### EXERCISE GOAL
Transcribe the material verbatim in full; the pictures do not belong in the copy.

### MATERIAL PROVIDED
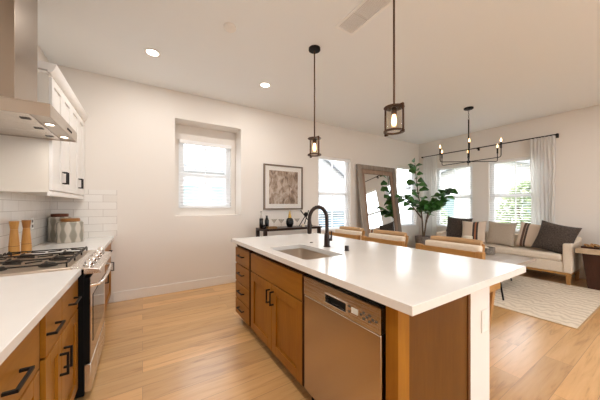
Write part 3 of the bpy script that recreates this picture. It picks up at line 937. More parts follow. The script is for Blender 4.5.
obj('false_drawer_front', MB().box(XF, XF + 0.02, 1.436, 2.388, 0.672, 0.848), 'cab_y', isl, bevel=0.002)
for (a, b, hy) in ((1.912, 2.388, 1.945), (1.436, 1.908, 1.875)):
    d = obj('door', shaker(MB(), 'X', XF, a, b, 0.095, 0.662, rail=0.075, sgn=-1), 'cab', isl, bevel=0.002)
    obj('handle', pull('X', XF, hy, 0.555, 0.115, 'V', 0.032, -1), 'black', d)
obj('end_stile', MB().box(XF, 1.0, 0.678, 0.742, 0.0, cb), 'cab', isl, bevel=0.002)
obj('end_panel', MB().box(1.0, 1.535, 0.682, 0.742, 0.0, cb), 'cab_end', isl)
obj('corner_trim', MB().box(1.53, 1.556, 0.676, 0.70, 0.0, cb), 'cab_dark', isl)
obj('end_wall', MB().box(1.556, 1.80, 0.678, 2.90, 0.0, cb), 'wall', isl)
t = thing('wall_outlet', 'white outlet plate on the white end wall of the island', 'outlet', (1.725, 0.678, 0.60), 'wall outlets')
pl = obj('plate', MB().box(1.685, 1.765, 0.671, 0.6778, 0.575, 0.705), 'outlet', t, bevel=0.002)
for z in (0.613, 0.667): obj('socket', MB().box(1.706, 1.744, 0.6695, 0.671, z - .016, z + .016), 'outlet', pl, bevel=0.0005)

# countertop with the sink cut-out (rounded corners)
SX0, SX1, SY0, SY1 = 0.99, 1.368, 1.495, 2.14
def rounded_rect(x0, x1, y0, y1, r, n=5):
    pts = []
    for cx, cy, a0 in ((x1 - r, y1 - r, 0), (x0 + r, y1 - r, 90), (x0 + r, y0 + r, 180), (x1 - r, y0 + r, 270)):
        for i in range(n + 1):
            a = radians(a0 + 90 * i / n)
            pts.append((cx + r * cos(a), cy + r * sin(a)))
    return pts
def slab_with_hole(outer, hole, z0, z1):
    bm = bmesh.new()
    def loop(pts, z):
        vs = [bm.verts.new((x, y, z)) for x, y in pts]
        return [bm.edges.new((vs[i], vs[(i + 1) % len(vs)])) for i in range(len(vs))]
    es = loop(outer, z1) + loop(hole, z1)
    bmesh.ops.triangle_fill(bm, use_beauty=True, edges=es)
    r = bmesh.ops.extrude_face_region(bm, geom=list(bm.faces))
    for v in [g for g in r['geom'] if isinstance(g, bmesh.types.BMVert)]: v.co.z = z0
    bm.verts.index_update()
    mb = MB(); mb.add([v.co[:] for v in bm.verts], [[v.index for v in f.verts] for f in bm.faces])
    bm.free()
    return mb
hole = rounded_rect(SX0, SX1, SY0, SY1, 0.045)
m = slab_with_hole([(IX0, IY0), (IX1, IY0), (IX1, IY1), (IX0, IY1)], hole, IT - 0.04, IT)
single('island_countertop', m, 'quartz', 'long glossy white quartz countertop of the island with a sink cut-out', 'countertop', 'white quartz countertops', bevel=0.002)

# undermount sink
def bowl(x0, x1, y0, y1, zt, depth):
    m = MB()
    rings = [(0.012, 0), (-0.004, 0), (-0.004, -0.02), (-0.010, -depth + 0.04), (-0.03, -depth + 0.008), (-0.06, -depth)]
    n = None
    allv = []
    for off, dz in rings:
        r = max(0.02, 0.045 + off)
        pts = rounded_rect(x0 - off, x1 + off, y0 - off, y1 + off, r)
        n = len(pts)
        allv += [(x, y, zt + dz) for x, y in pts]
    fs = []
    for i in range(len(rings) - 1):
        for k in range(n):
            k2 = (k + 1) % n
            fs.append((i * n + k, i * n + k2, (i + 1) * n + k2, (i + 1) * n + k))
    fs.append(tuple((len(rings) - 1) * n + k for k in range(n)))
    return m.add(allv, fs)
t = thing('kitchen_sink', 'stainless undermount sink bowl set in the island countertop', 'sink', (1.18, 1.82, IT - 0.24))
b_ = obj('basin', bowl(SX0, SX1, SY0, SY1, IT - 0.0405, 0.20), 'sinksteel', t, angle=60)
obj('drain', MB().lathe((1.18, 1.82, IT - 0.2405), [(0.05, 0), (0.05, 0.004), (0.03, 0.002)], 24), 'chrome', t)

# faucet
fx, fy = 1.485, 1.877
t = thing('kitchen_faucet', 'dark bronze gooseneck pull-down faucet on the island behind the sink', 'faucet', (fx, fy, IT))
obj('base', MB().lathe((fx, fy, IT), [(0.034, 0), (0.034, 0.006), (0.028, 0.012), (0.027, 0.10), (0.022, 0.13)], 24), 'bronze', t)
pts = [(fx, fy, IT + 0.12), (fx, fy, IT + 0.24)]
dx, dy = -0.150, 0.075      # horizontal run of the arc
for i in range(1, 13):
    a = pi * i / 12
    k = (1 - cos(a)) / 2
    pts.append((fx + dx * k, fy + dy * k, IT + 0.265 + 0.112 * sin(a)))
pts.append((fx + dx, fy + dy, IT + 0.245))
obj('spout', MB().tube(pts, 0.0175, 14), 'bronze', t)
obj('spray_head', MB().lathe((fx + dx, fy + dy, IT + 0.125), [(0.017, 0), (0.022, 0.008), (0.022, 0.075), (0.0178, 0.125)], 20), 'bronze', t)
lv = MB().tube([(fx, fy, IT + 0.07), (fx + 0.02, fy - 0.032, IT + 0.07)], 0.012, 12)
lv.tube([(fx + 0.022, fy - 0.036, IT + 0.06), (fx + 0.024, fy - 0.040, IT + 0.15)], [0.010, 0.006], 12)
obj('lever', lv, 'bronze', t)
t = thing('soap_dispenser_cap', 'short dark bronze cylinder on the island right of the faucet', 'sink accessory', (1.50, 1.62, IT))
obj('base', MB().lathe((1.50, 1.62, IT), [(0.022, 0), (0.022, 0.004)], 20), 'bronze', t)
obj('cap', MB().lathe((1.50, 1.62, IT + 0.004), [(0.018, 0), (0.018, 0.036), (0.016, 0.04)], 20), 'bronze', t)
m = MB().lathe((1.513, 2.175, IT), [(0.018, 0), (0.018, 0.004), (0.013, 0.006)], 20)
single('air_switch_button', m, 'bronze', 'small flat dark button in the island countertop behind the sink corner', 'switch')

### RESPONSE
Write part 3 of the bpy script that recreates this picture. It picks up at line 937. More parts follow. The script is for Blender 4.5.
obj('false_drawer_front', MB().box(XF, XF + 0.02, 1.436, 2.388, 0.672, 0.848), 'cab_y', isl, bevel=0.002)
for (a, b, hy) in ((1.912, 2.388, 1.945), (1.436, 1.908, 1.875)):
    d = obj('door', shaker(MB(), 'X', XF, a, b, 0.095, 0.662, rail=0.075, sgn=-1), 'cab', isl, bevel=0.002)
    obj('handle', pull('X', XF, hy, 0.555, 0.115, 'V', 0.032, -1), 'black', d)
obj('end_stile', MB().box(XF, 1.0, 0.678, 0.742, 0.0, cb), 'cab', isl, bevel=0.002)
obj('end_panel', MB().box(1.0, 1.535, 0.682, 0.742, 0.0, cb), 'cab_end', isl)
obj('corner_trim', MB().box(1.53, 1.556, 0.676, 0.70, 0.0, cb), 'cab_dark', isl)
obj('end_wall', MB().box(1.556, 1.80, 0.678, 2.90, 0.0, cb), 'wall', isl)
t = thing('wall_outlet', 'white outlet plate on the white end wall of the island', 'outlet', (1.725, 0.678, 0.60), 'wall outlets')
pl = obj('plate', MB().box(1.685, 1.765, 0.671, 0.6778, 0.575, 0.705), 'outlet', t, bevel=0.002)
for z in (0.613, 0.667): obj('socket', MB().box(1.706, 1.744, 0.6695, 0.671, z - .016, z + .016), 'outlet', pl, bevel=0.0005)

# countertop with the sink cut-out (rounded corners)
SX0, SX1, SY0, SY1 = 0.99, 1.368, 1.495, 2.14
def rounded_rect(x0, x1, y0, y1, r, n=5):
    pts = []
    for cx, cy, a0 in ((x1 - r, y1 - r, 0), (x0 + r, y1 - r, 90), (x0 + r, y0 + r, 180), (x1 - r, y0 + r, 270)):
        for i in range(n + 1):
            a = radians(a0 + 90 * i / n)
            pts.append((cx + r * cos(a), cy + r * sin(a)))
    return pts
def slab_with_hole(outer, hole, z0, z1):
    bm = bmesh.new()
    def loop(pts, z):
        vs = [bm.verts.new((x, y, z)) for x, y in pts]
        return [bm.edges.new((vs[i], vs[(i + 1) % len(vs)])) for i in range(len(vs))]
    es = loop(outer, z1) + loop(hole, z1)
    bmesh.ops.triangle_fill(bm, use_beauty=True, edges=es)
    r = bmesh.ops.extrude_face_region(bm, geom=list(bm.faces))
    for v in [g for g in r['geom'] if isinstance(g, bmesh.types.BMVert)]: v.co.z = z0
    bm.verts.index_update()
    mb = MB(); mb.add([v.co[:] for v in bm.verts], [[v.index for v in f.verts] for f in bm.faces])
    bm.free()
    return mb
hole = rounded_rect(SX0, SX1, SY0, SY1, 0.045)
m = slab_with_hole([(IX0, IY0), (IX1, IY0), (IX1, IY1), (IX0, IY1)], hole, IT - 0.04, IT)
single('island_countertop', m, 'quartz', 'long glossy white quartz countertop of the island with a sink cut-out', 'countertop', 'white quartz countertops', bevel=0.002)

# undermount sink
def bowl(x0, x1, y0, y1, zt, depth):
    m = MB()
    rings = [(0.012, 0), (-0.004, 0), (-0.004, -0.02), (-0.010, -depth + 0.04), (-0.03, -depth + 0.008), (-0.06, -depth)]
    n = None
    allv = []
    for off, dz in rings:
        r = max(0.02, 0.045 + off)
        pts = rounded_rect(x0 - off, x1 + off, y0 - off, y1 + off, r)
        n = len(pts)
        allv += [(x, y, zt + dz) for x, y in pts]
    fs = []
    for i in range(len(rings) - 1):
        for k in range(n):
            k2 = (k + 1) % n
            fs.append((i * n + k, i * n + k2, (i + 1) * n + k2, (i + 1) * n + k))
    fs.append(tuple((len(rings) - 1) * n + k for k in range(n)))
    return m.add(allv, fs)
t = thing('kitchen_sink', 'stainless undermount sink bowl set in the island countertop', 'sink', (1.18, 1.82, IT - 0.24))
b_ = obj('basin', bowl(SX0, SX1, SY0, SY1, IT - 0.0405, 0.20), 'sinksteel', t, angle=60)
obj('drain', MB().lathe((1.18, 1.82, IT - 0.2405), [(0.05, 0), (0.05, 0.004), (0.03, 0.002)], 24), 'chrome', t)

# faucet
fx, fy = 1.485, 1.877
t = thing('kitchen_faucet', 'dark bronze gooseneck pull-down faucet on the island behind the sink', 'faucet', (fx, fy, IT))
obj('base', MB().lathe((fx, fy, IT), [(0.034, 0), (0.034, 0.006), (0.028, 0.012), (0.027, 0.10), (0.022, 0.13)], 24), 'bronze', t)
pts = [(fx, fy, IT + 0.12), (fx, fy, IT + 0.24)]
dx, dy = -0.150, 0.075      # horizontal run of the arc
for i in range(1, 13):
    a = pi * i / 12
    k = (1 - cos(a)) / 2
    pts.append((fx + dx * k, fy + dy * k, IT + 0.265 + 0.112 * sin(a)))
pts.append((fx + dx, fy + dy, IT + 0.245))
obj('spout', MB().tube(pts, 0.0175, 14), 'bronze', t)
obj('spray_head', MB().lathe((fx + dx, fy + dy, IT + 0.125), [(0.017, 0), (0.022, 0.008), (0.022, 0.075), (0.0178, 0.125)], 20), 'bronze', t)
lv = MB().tube([(fx, fy, IT + 0.07), (fx + 0.02, fy - 0.032, IT + 0.07)], 0.012, 12)
lv.tube([(fx + 0.022, fy - 0.036, IT + 0.06), (fx + 0.024, fy - 0.040, IT + 0.15)], [0.010, 0.006], 12)
obj('lever', lv, 'bronze', t)
t = thing('soap_dispenser_cap', 'short dark bronze cylinder on the island right of the faucet', 'sink accessory', (1.50, 1.62, IT))
obj('base', MB().lathe((1.50, 1.62, IT), [(0.022, 0), (0.022, 0.004)], 20), 'bronze', t)
obj('cap', MB().lathe((1.50, 1.62, IT + 0.004), [(0.018, 0), (0.018, 0.036), (0.016, 0.04)], 20), 'bronze', t)
m = MB().lathe((1.513, 2.175, IT), [(0.018, 0), (0.018, 0.004), (0.013, 0.006)], 20)
single('air_switch_button', m, 'bronze', 'small flat dark button in the island countertop behind the sink corner', 'switch')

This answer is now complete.